§ EXERCISE REQUIREMENTS:
Of all the lines in the material, how many include the word "picture"? Reply with the number alone.
--- DATA EXTRACT ---
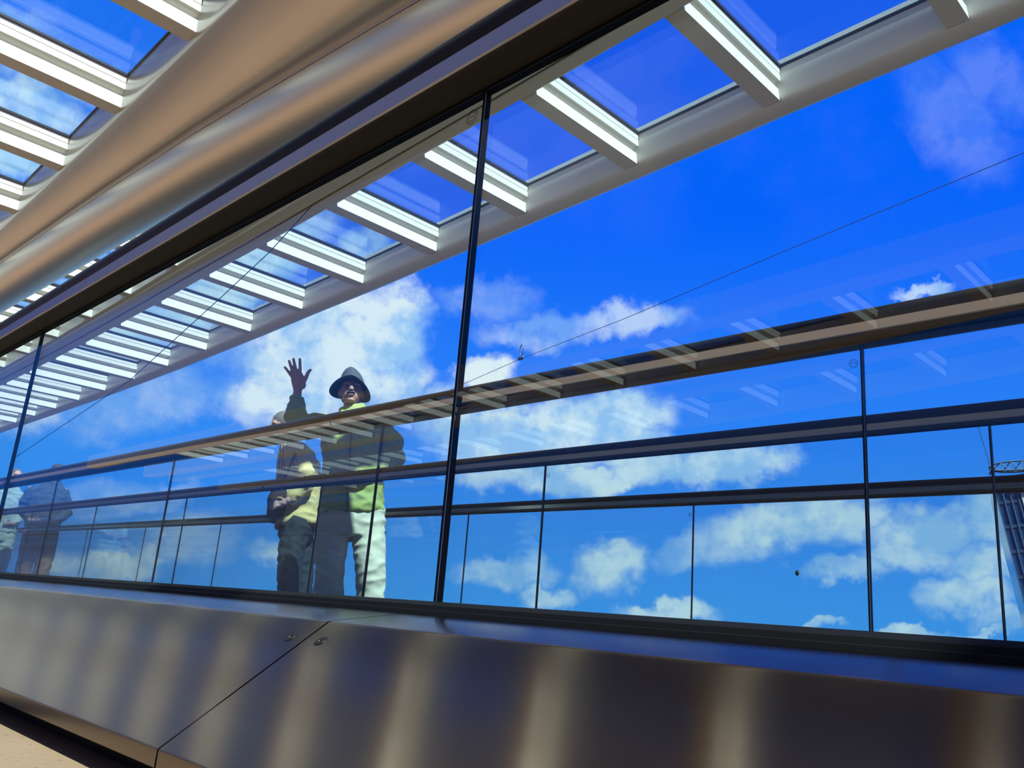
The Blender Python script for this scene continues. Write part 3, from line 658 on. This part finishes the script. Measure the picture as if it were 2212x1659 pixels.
# ---- two people farther along, seen only between the rails
def bystander(fig, c, parts, jm, tm, hair, label, jh=.90, arm=0.0, yaw=180, bow=0.0):
    q = fig.q; b = MB(); R = Matrix.Rotation(math.radians(yaw), 3, 'Z')
    hd = q(c + .065, 1.60 + bow)
    head_shape(b, hd, R); limb(b, [q(c + .055, 1.42), q(c + .062, 1.53)], [.060, .056])
    oval_stack(b, [(q(c, .78), .13, .09), (q(c, 1.0), .14, .10), (q(c, 1.3), .17, .10), (q(c + .03, 1.42), .12, .07)])
    lg = []
    for sx in (-1, 1):
        k = [q(c + sx * .085, .84), q(c + sx * .095 - .02, .46, .02), q(c + sx * .095 - .03, .085), q(c + sx * .095 - .03, .045)]; lg.append(k[2])
        limb(b, k, [.08, .052, .038, .036])
        el = q(c + sx * .235, 1.10, -.03); wr = q(c + sx * .13, .98, .13 + arm)
        limb(b, [q(c + sx * .175, 1.35), el, wr], [.050, .040, .028])
        b.ellipsoid(wr + Vector((-sx * .045, -.02, 0)), (.042, .020, .028), 14, 8)
        for kf in range(4): limb(b, [wr + Vector((-sx * .07, -.02, .02 - .014 * kf)), wr + Vector((-sx * .10, -.03, .016 - .014 * kf)), wr + Vector((-sx * .11, -.012, .010 - .014 * kf))], [.0085, .008, .007], 8)
        limb(b, [wr + Vector((-sx * .04, -.03, .02)), wr + Vector((-sx * .065, -.045, .035))], [.010, .008], 8)
    o = fuse('person', b, M['skin'], None, .0065, 2); tag(o, label, 'person')
    b = MB(); oval_stack(b, [(q(c, jh), .185, .125), (q(c, jh + .03), .190, .130), (q(c, 1.10), .182, .125), (q(c + .005, 1.25), .205, .125), (q(c + .02, 1.36), .185, .105), (q(c + .035, 1.43), .11, .085), (q(c + .045, 1.465), .078, .072)])
    for sx in (-1, 1): limb(b, [q(c + sx * .165, 1.325), q(c + sx * .225, 1.19, -.02), q(c + sx * .235, 1.10, -.03), q(c + sx * .15, 1.0, .09 + arm)], [.072, .066, .062, .048], 16)
    fuse('jacket', b, jm, o, .0105, 3, .009, 9, c * 31)
    b = MB(); oval_stack(b, [(q(c, .72), .165, .115), (q(c, .95), .165, .115)])
    for sx in (-1, 1): limb(b, [q(c + sx * .085, .84), q(c + sx * .095 - .01, .62, .01), q(c + sx * .095 - .025, .36), q(c + sx * .095 - .03, .06)], [.100, .092, .080, .076], 18)
    fuse('trousers', b, tm, o, .0105, 3, .010, 10, c * 17)
    shoes(o, lg, math.radians(yaw))
    b = MB(); b.ellipsoid(hd + R @ Vector((0, .020, .034)), (.082, .088, .086), 20, 12, R); b.ellipsoid(hd + R @ Vector((0, .055, -.03)), (.070, .05, .06), 18, 10, R)
    fuse('hair', b, hair, o, .009, 2)
    for sx in (-1, 1):
        b = MB(); b.ellipsoid(hd + R @ Vector((sx * .030, -.0755, .006)), (.0125, .006, .0052), 12, 6, R); b.build('eye', M['eye'], o)
    b = MB(); b.tube([hd + R @ Vector(p) for p in ((-.022, -.080, -.060), (0, -.090, -.062), (.022, -.080, -.060))], [.002, .0045, .002], 8); b.build('mouth', M['lip'], o)
    o.matrix_world = fig.m
    return o
bystander(Figure(3.30, (-3.3897, .39364)), -.065, None, M['charcoal'], M['brown'], M['hair_dark'], 'person in a charcoal jacket and brown trousers, back turned, at far left', .90, -.02, 180, -.03)
bystander(Figure(3.10, (-4.1023, .45333)), .085, None, M['pale'], M['pale'], M['hair_grey'], 'person in pale green clothes cut by the left edge of the picture', .84, .0, 20)
# ------------------------------------------------------------------ far tower, crane and reflected lines
TYD = 150.0
def tower():
    r = empty('tower', (0, 0, 0)); tag(r, 'far blue glass tower leaning into the right edge of the picture', 'tower')
    p0 = Vector((-.2768 * TYD, TYD, .1633 * TYD)); up = UP
    rt_ = Vector((.93, .28, 0)); rt_ = (rt_ - up * rt_.dot(up)).normalized(); dp = up.cross(rt_).normalized()
    if dp.y < 0: dp = -dp
    def V(a, d, h): return p0 + rt_ * a + dp * d + up * h
    Wd, Dp, H0, H1 = 24.0, 20.0, -70.0, 3.2
    def block(b, a0, a1, d0, d1, h0, h1):
        vs = [V(a, d, h) for h in (h0, h1) for (a, d) in ((a0, d0), (a1, d0), (a1, d1), (a0, d1))]
        b.add(vs, [(0, 3, 2, 1), (4, 5, 6, 7), (0, 1, 5, 4), (1, 2, 6, 5), (2, 3, 7, 6), (3, 0, 4, 7)])
    b = MB(); block(b, 0, Wd, 0, Dp, H0, H1); b.build('glazed_wall', M['tower'], r, smooth=False)
    b = MB()
    for k in range(0, 25):
        a = k * 1.0; block(b, a - .09, a + .09, -.22, 0, H0, H1)
    b.build('mullion', M['mullion'], r, smooth=False)
    b = MB()
    for k in range(0, 19): h = H1 - k * 3.9; block(b, -.1, Wd, -.12, 0, h - .45, h)
    b.build('spandrel', M['spandrel'], r, smooth=False)
    b = MB(); block(b, 3.4, 5.6, -.35, -.13, -6, 2.6); b.build('light_panel', M['white'], r, smooth=False)
M['tower'] = mat('tower_blue_glass', (.012, .06, .16), .12, metal=.3, var=.5, vscale=.35)
M['mullion'] = mat('tower_mullion', (.05, .10, .16), .5)
M['spandrel'] = mat('tower_spandrel', (.012, .045, .11), .5)
M['crane'] = mat('crane_steel', (.07, .12, .20), .6)
M['thin_line'] = mat('thin_line', (.02, .06, .18), .6)
tower()
def crane():
    r = empty('crane', (0, 0, 0)); tag(r, 'lattice crane jib reaching over the top of the far tower', 'crane')
    a = Vector((-.2806 * TYD, TYD, .1955 * TYD)); c = Vector((-16, TYD + 4, .1955 * TYD + 1.0))
    ax = (c - a).normalized(); s = UP.cross(ax).normalized(); u = ax.cross(s).normalized()
    if u.z < 0: u = -u
    L = (c - a).length; b = MB(); n = 18
    def K(t, i):
        w = min(1.0, .55 + t * 6); cs = [(-.7, -.75), (.7, -.75), (0, .85)][i]
        return a + ax * (t * L) + s * cs[0] * w + u * cs[1] * w
    for i in range(3): b.tube([K(k / n, i) for k in range(n + 1)], .13, 6)
    for k in range(n):
        for i in range(3):
            j = (i + 1) % 3
            b.tube([K(k / n, i), K((k + 1) / n, j)], .08, 5); b.tube([K(k / n, i), K(k / n, j)], .08, 5)
    b.build('lattice_jib', M['crane'], r)
    b = MB(); b.ellipsoid(a + ax * .2, (.5, .4, .6), 14, 8); b.tube([a + ax * .2 - u * .2, a - u * 1.1 - ax * .2], .18, 8); b.build('jib_head', M['crane'], r)
    b = MB(); b.tube([a + u * .3, Vector((-.2935 * TYD, TYD, .262 * TYD))], .075, 8); b.build('pendant_line', M['thin_line'], r)
    b = MB(); q0 = a + ax * (L * .8); b.tube([q0, q0 - UP * 60], .7, 8); b.build('mast', M['crane'], r)
crane()
def thin_line(pts, rad, label):
    o = MB().tube([Vector(p) for p in pts], rad, 8).build('thin_line', M['thin_line']); tag(o, label, 'thin_line'); return o
y = 3.45
def cat(a, b, n=16, sag=0.0): return [Vector(a).lerp(Vector(b), i / n) - Vector((0, 0, sag * 4 * (i / n) * (1 - i / n))) for i in range(n + 1)]
thin_line([(-3.9927 * y, y, .4815 * y), (-2.8563 * y, y, .6602 * y), (-2.2645 * y, y, .8304 * y), (-2.02 * y, y, .905 * y), (-1.83 * y, y, .985 * y)], .0045, 'thin dark line slanting up to the outer skylights, modelling a glass reflection')  # solid stand-in for a dark line mirrored in the near glass
y = 40.0
c3 = [(-1.36, .372), (-1.1634, .4124), (-1.015, .4383), (-.7928, .4677), (-.5135, .5135), (-.2221, .5577), (.2, .60)]
thin_line([(u * y, y, v * y) for u, v in c3], .019, 'faint blue line rising right across open sky, modelling a glass reflection')  # this and its hanger stand in for a faint reflection in the near glass
r = empty('line_hanger', (-1.015 * y, y, .4383 * y)); tag(r, 'small shackle and thin line hanging over the faint reflected line', 'hanger')
b = MB(); rg = [Vector((.16 * math.sin(2 * PI * k / 20), 0, .62 + .42 * math.cos(2 * PI * k / 20))) for k in range(21)]
b.tube(rg, .035, 6); b.ellipsoid((0, 0, 0.05), (.30, .10, .16), 12, 8); b.build('shackle', M['thin_line'], r)
b = MB(); b.tube([(0, 0, 1.0), (-.42, 0, 2.75)], .014, 6); b.build('hanging_line', M['thin_line'], r)
# ------------------------------------------------------------------ turn the whole ramp to its slope
for o in list(COL.objects):
    if o.parent is None and o.type in {'MESH', 'EMPTY'}:
        o.matrix_world = RAMP @ o.matrix_basis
---
§ THE ANSWER:
3